> **What is expected**: Can you write out the whole listing exactly?

## START Supplied material

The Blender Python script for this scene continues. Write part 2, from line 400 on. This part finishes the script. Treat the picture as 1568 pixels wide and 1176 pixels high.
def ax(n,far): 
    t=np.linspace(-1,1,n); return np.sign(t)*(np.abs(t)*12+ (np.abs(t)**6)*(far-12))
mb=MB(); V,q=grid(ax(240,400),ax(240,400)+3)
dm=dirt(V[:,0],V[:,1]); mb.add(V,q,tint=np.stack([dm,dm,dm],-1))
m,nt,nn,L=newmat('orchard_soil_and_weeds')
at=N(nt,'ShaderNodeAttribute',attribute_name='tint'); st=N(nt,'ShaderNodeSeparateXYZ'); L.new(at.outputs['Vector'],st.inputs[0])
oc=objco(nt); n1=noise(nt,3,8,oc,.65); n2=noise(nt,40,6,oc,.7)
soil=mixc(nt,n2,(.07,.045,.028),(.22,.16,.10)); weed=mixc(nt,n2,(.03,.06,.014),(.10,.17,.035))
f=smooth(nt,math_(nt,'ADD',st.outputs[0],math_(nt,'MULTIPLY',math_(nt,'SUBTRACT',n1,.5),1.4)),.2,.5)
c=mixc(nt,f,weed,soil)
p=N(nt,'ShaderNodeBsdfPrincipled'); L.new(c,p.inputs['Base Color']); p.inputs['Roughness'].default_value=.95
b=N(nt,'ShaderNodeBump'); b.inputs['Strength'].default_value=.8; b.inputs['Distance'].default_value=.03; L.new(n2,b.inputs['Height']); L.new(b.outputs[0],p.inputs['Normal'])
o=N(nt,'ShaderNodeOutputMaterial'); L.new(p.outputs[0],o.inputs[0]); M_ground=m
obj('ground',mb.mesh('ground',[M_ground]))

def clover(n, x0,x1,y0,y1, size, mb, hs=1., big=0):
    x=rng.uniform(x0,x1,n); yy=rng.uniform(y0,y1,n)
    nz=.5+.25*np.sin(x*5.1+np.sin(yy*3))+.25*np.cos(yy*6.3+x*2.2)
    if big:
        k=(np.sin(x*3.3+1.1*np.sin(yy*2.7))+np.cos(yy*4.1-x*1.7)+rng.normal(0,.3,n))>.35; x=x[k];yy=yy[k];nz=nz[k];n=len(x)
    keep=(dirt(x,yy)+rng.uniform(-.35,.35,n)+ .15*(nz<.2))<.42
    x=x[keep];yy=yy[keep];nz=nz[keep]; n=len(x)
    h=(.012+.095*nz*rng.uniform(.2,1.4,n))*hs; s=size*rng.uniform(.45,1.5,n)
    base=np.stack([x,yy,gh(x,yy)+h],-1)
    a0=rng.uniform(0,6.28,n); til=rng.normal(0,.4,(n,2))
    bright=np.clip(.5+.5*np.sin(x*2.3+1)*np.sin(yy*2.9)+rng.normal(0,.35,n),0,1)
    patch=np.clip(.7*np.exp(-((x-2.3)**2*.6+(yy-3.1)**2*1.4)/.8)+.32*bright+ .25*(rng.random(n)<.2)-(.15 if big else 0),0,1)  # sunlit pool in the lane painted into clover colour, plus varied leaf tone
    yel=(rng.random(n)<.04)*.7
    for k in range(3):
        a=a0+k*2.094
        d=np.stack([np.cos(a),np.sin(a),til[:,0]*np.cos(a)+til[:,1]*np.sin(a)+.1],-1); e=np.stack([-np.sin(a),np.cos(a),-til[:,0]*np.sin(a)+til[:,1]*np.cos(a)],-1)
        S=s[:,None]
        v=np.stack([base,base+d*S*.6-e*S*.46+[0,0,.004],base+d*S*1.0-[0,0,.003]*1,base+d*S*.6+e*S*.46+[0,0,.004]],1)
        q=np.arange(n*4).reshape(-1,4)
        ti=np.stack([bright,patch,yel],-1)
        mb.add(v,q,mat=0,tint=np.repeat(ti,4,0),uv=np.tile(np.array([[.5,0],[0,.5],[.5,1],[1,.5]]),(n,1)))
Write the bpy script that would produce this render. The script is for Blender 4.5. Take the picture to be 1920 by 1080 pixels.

## END Supplied material

> **Final result**:
The Blender Python script for this scene continues. Write part 2, from line 400 on. This part finishes the script. Treat the picture as 1568 pixels wide and 1176 pixels high.
def ax(n,far): 
    t=np.linspace(-1,1,n); return np.sign(t)*(np.abs(t)*12+ (np.abs(t)**6)*(far-12))
mb=MB(); V,q=grid(ax(240,400),ax(240,400)+3)
dm=dirt(V[:,0],V[:,1]); mb.add(V,q,tint=np.stack([dm,dm,dm],-1))
m,nt,nn,L=newmat('orchard_soil_and_weeds')
at=N(nt,'ShaderNodeAttribute',attribute_name='tint'); st=N(nt,'ShaderNodeSeparateXYZ'); L.new(at.outputs['Vector'],st.inputs[0])
oc=objco(nt); n1=noise(nt,3,8,oc,.65); n2=noise(nt,40,6,oc,.7)
soil=mixc(nt,n2,(.07,.045,.028),(.22,.16,.10)); weed=mixc(nt,n2,(.03,.06,.014),(.10,.17,.035))
f=smooth(nt,math_(nt,'ADD',st.outputs[0],math_(nt,'MULTIPLY',math_(nt,'SUBTRACT',n1,.5),1.4)),.2,.5)
c=mixc(nt,f,weed,soil)
p=N(nt,'ShaderNodeBsdfPrincipled'); L.new(c,p.inputs['Base Color']); p.inputs['Roughness'].default_value=.95
b=N(nt,'ShaderNodeBump'); b.inputs['Strength'].default_value=.8; b.inputs['Distance'].default_value=.03; L.new(n2,b.inputs['Height']); L.new(b.outputs[0],p.inputs['Normal'])
o=N(nt,'ShaderNodeOutputMaterial'); L.new(p.outputs[0],o.inputs[0]); M_ground=m
obj('ground',mb.mesh('ground',[M_ground]))

def clover(n, x0,x1,y0,y1, size, mb, hs=1., big=0):
    x=rng.uniform(x0,x1,n); yy=rng.uniform(y0,y1,n)
    nz=.5+.25*np.sin(x*5.1+np.sin(yy*3))+.25*np.cos(yy*6.3+x*2.2)
    if big:
        k=(np.sin(x*3.3+1.1*np.sin(yy*2.7))+np.cos(yy*4.1-x*1.7)+rng.normal(0,.3,n))>.35; x=x[k];yy=yy[k];nz=nz[k];n=len(x)
    keep=(dirt(x,yy)+rng.uniform(-.35,.35,n)+ .15*(nz<.2))<.42
    x=x[keep];yy=yy[keep];nz=nz[keep]; n=len(x)
    h=(.012+.095*nz*rng.uniform(.2,1.4,n))*hs; s=size*rng.uniform(.45,1.5,n)
    base=np.stack([x,yy,gh(x,yy)+h],-1)
    a0=rng.uniform(0,6.28,n); til=rng.normal(0,.4,(n,2))
    bright=np.clip(.5+.5*np.sin(x*2.3+1)*np.sin(yy*2.9)+rng.normal(0,.35,n),0,1)
    patch=np.clip(.7*np.exp(-((x-2.3)**2*.6+(yy-3.1)**2*1.4)/.8)+.32*bright+ .25*(rng.random(n)<.2)-(.15 if big else 0),0,1)  # sunlit pool in the lane painted into clover colour, plus varied leaf tone
    yel=(rng.random(n)<.04)*.7
    for k in range(3):
        a=a0+k*2.094
        d=np.stack([np.cos(a),np.sin(a),til[:,0]*np.cos(a)+til[:,1]*np.sin(a)+.1],-1); e=np.stack([-np.sin(a),np.cos(a),-til[:,0]*np.sin(a)+til[:,1]*np.cos(a)],-1)
        S=s[:,None]
        v=np.stack([base,base+d*S*.6-e*S*.46+[0,0,.004],base+d*S*1.0-[0,0,.003]*1,base+d*S*.6+e*S*.46+[0,0,.004]],1)
        q=np.arange(n*4).reshape(-1,4)
        ti=np.stack([bright,patch,yel],-1)
        mb.add(v,q,mat=0,tint=np.repeat(ti,4,0),uv=np.tile(np.array([[.5,0],[0,.5],[.5,1],[1,.5]]),(n,1)))
Write the bpy script that would produce this render. The script is for Blender 4.5. Take the picture to be 1920 by 1080 pixels.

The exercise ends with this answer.